While I completely understand why I could never quite form these friendships in high school, that feeling of being on the outside looking in stung. It continues to sting as I think about the experiences I never shared with friends I never had.

This isn’t to say I never had female friends as an adult; I definitely did. But just like in high school, I was always aware that they were different from the friendships women have with each other. These friendships could disappear at a moment’s notice when life circumstances changed. Our connections would burn hot for a few months and then flame out when one of us started a new job, moved to a new city, or started dating someone new.

I still didn’t have a girl gang — that group of female friends that I could just hang around with. And years later, I still don’t.

Making friends as an adult is grueling for anyone, so it has been incredibly difficult — if not impossible — to find that girl gang dynamic I’ve always longed for.

But not all hope is lost.


Since coming out as non-binary and embracing my femme side, I have found a number of online communities that embrace me for who I am, including one I’d secretly hoped to join for years before I ever came out: Women Write About Comics.

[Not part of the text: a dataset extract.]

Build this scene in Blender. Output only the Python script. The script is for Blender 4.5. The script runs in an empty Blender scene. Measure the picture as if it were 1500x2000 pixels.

Women Write About Comics is a collective of women and non-binary folks who, well, write about comics and geek out about pop culture. And then, one day, the invitation came.

I’d be lying if I said suddenly everything was different. I still feel incredibly awkward as someone who was assigned male at birth; I worry constantly about intruding or talking over folks. Still, it’s been great to have a virtual space to just hang out, chat, rant about our lives, and occasionally shit talk. It’s really quite wonderful.